Ads geared toward older consumers tend to be condescending at best, offensive at worst.
Here’s why marketers get seniors wrong. Plus, a look at the brands that are getting it right, from Mercedes to Covergirl.
Honest question: When was the last time you saw anyone over 55 in a decent ad? The world of oldsvertising is a hellscape full of reverse mortgages, erectile dysfunction pills, and bathtubs that won’t kill you.
If you took your entire view of the human race from primetime advertising alone, you’d see a society without old people. They don’t work, they don’t drink beer, they don’t drive cars. They don’t exist. According to Havas Group, only about 5% of U.S. advertising is even aimed at people over 50.
And yet by 2020, the world will have more 55-year-olds than 5-year-olds, and older people are expected to generate half of all urban consumption growth between 2015 and 2030. The U.S. Census Bureau has pegged 2035 as the year older adults will outnumber children for the first time in U.S. history. By 2060 in China, one in three people–or 487 million–will be over 60. As far as brands are concerned, that’s a lot of potential sales.
But forget about balancing between Instagram and “I’ve fallen but I can’t get up.” These statistics, along with more recent studies around how consumers want to see different generations depicted and reflected in culture, are starting to shift how some marketers try to lure different age groups.
So why is marketing to older people so bad?
Major brand marketers over the years have demonstrated a distinct obsession with age. People are segmented off into age ranges like 18 to 34, 35 to 50, and over-55, as if our buying patterns, motivation, and lifestyles are homogenous and based primarily on how many years we’ve been alive. Life stage and age have been decoupling over the past generation, with milestones like education, marriage, kids, career, and retirement becoming unmoored from traditional age constraints.
A 2018 study conducted by McCann and The Paley Center for Media asked people of all ages when you’re too old to do things like go back to school, start your own business, or date romantically, and an overwhelming majority of respondents said you’re never too old for any of it, putting into question the focus on age as a reliable indicator of consumer habits.

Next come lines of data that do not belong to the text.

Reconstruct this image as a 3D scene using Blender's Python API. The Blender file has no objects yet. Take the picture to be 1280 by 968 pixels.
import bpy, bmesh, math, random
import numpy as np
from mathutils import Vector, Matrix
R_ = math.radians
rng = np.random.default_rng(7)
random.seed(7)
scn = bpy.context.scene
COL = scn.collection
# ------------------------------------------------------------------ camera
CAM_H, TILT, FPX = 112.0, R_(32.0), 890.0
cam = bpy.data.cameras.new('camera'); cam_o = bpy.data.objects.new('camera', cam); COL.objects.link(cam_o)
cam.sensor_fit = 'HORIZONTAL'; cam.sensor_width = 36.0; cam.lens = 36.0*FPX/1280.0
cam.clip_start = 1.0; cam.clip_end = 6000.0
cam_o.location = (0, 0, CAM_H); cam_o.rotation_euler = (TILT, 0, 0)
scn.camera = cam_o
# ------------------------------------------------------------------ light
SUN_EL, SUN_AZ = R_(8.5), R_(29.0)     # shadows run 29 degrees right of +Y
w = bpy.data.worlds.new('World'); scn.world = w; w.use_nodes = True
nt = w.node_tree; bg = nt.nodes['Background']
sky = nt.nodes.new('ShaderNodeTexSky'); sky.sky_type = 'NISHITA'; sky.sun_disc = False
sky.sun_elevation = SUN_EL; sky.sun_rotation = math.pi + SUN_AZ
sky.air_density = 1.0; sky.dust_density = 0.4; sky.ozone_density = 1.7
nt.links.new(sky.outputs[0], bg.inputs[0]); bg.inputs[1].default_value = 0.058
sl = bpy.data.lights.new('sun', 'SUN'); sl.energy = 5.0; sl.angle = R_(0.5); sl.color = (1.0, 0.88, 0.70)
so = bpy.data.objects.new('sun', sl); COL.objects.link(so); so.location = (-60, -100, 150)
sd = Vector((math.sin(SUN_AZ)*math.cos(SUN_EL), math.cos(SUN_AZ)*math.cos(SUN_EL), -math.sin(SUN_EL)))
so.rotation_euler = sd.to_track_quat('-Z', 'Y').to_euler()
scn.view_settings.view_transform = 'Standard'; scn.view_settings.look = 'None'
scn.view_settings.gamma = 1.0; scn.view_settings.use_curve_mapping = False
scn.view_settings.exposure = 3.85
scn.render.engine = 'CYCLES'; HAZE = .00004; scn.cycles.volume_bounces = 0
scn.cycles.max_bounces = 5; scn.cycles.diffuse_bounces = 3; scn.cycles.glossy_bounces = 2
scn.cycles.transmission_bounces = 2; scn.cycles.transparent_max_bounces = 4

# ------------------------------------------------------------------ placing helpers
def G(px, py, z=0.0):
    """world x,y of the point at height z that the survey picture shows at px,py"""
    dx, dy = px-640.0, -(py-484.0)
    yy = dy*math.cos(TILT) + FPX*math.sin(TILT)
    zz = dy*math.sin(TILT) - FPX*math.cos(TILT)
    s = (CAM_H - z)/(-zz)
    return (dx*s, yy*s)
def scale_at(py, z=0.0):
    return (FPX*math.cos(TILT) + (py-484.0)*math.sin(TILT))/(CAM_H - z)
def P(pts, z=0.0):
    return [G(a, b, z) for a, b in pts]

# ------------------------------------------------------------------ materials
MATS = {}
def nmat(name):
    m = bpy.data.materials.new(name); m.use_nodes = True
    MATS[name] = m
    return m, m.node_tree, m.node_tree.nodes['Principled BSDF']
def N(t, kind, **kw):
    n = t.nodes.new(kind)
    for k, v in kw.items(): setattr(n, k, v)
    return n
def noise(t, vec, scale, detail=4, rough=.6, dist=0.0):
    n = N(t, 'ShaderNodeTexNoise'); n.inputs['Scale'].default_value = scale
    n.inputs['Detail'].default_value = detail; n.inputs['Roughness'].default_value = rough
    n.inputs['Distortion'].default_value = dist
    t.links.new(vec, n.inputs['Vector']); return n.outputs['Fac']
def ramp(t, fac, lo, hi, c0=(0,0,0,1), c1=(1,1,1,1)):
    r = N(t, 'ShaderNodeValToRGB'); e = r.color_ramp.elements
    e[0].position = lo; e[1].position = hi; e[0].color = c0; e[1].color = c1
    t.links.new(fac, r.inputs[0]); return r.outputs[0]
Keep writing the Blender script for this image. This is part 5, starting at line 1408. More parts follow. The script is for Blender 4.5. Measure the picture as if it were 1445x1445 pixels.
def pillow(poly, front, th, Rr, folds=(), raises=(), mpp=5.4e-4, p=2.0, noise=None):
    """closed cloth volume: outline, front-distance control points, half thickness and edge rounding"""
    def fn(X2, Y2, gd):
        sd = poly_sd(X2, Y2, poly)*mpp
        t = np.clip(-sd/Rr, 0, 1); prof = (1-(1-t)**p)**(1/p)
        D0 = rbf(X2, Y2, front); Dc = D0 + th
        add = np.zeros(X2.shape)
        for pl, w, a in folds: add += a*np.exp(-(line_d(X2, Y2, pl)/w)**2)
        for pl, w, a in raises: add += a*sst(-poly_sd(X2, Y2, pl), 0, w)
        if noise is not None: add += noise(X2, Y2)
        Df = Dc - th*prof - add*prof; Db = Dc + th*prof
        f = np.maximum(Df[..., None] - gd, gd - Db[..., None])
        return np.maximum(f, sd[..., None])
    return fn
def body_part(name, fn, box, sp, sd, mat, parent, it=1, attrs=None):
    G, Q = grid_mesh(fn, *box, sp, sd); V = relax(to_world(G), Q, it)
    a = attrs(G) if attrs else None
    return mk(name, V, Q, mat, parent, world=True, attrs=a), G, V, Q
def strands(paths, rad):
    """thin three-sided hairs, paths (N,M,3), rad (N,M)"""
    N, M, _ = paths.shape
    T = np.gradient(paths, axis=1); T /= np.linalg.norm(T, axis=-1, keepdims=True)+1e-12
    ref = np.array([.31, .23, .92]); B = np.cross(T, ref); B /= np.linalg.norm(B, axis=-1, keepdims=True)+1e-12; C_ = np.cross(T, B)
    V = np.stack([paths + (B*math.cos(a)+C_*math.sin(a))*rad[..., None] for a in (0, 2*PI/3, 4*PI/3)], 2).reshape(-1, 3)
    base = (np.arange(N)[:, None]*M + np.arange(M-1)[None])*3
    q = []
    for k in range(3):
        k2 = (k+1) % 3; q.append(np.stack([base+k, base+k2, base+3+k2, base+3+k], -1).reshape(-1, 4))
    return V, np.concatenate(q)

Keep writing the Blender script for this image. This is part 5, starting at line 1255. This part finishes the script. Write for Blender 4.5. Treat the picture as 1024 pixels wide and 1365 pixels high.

However, most advertisers still see the next generation as always the most exciting. Are you sick of gen Z headlines yet? They’re new, they’re different, their disposable income habits are not yet fully formed!
When asked about AB InBev’s Super Bowl strategy in 2015, the brewer’s VP of global marketing strategy Jorn Socquet said, “It’s moving towards a different tone of voice. It will be more young, it will be a little more fun-based. So you will definitely see an evolution.”
And last year, Tiffany’s chief artistic officer Reed Krakoff told me the brand has been experimenting and pushing itself to find the right balance between leveraging the enormous brand value in its heritage, “while at the same time not letting it become an albatross around its neck, preventing it from attracting newer, younger people into its doors.”
The brand’s 2018 “Believe in Dreams” campaign featured both Elle Fanning (then 20) and A$AP Ferg (then 30).
There is some logic behind the strategy of targeting younger consumers. According to Forrester research, 55% and 54% of those less than 31 and 31-39, respectively, say they “enjoy trying new brands or products.”
That number drops to 39% for those aged 54-63 and 31% for the 64-74 set. Forrester analyst Dipanjan Chatterjee says it’s possible that marketers see no quick win here among less promiscuous consumers who are unwilling to switch for quick inducements.
“This may also reflect a mind-set among many brands where marketers are rewarded for acquisition after which the customer gets passed on to some other part of the organization,” says Chatterjee.
And so the most creative, high-production campaigns tend to focus on the youngest consumers, while marketing aimed at older groups follows mindless formulas and plays into time-worn stereotypes about older people as needy and helpless.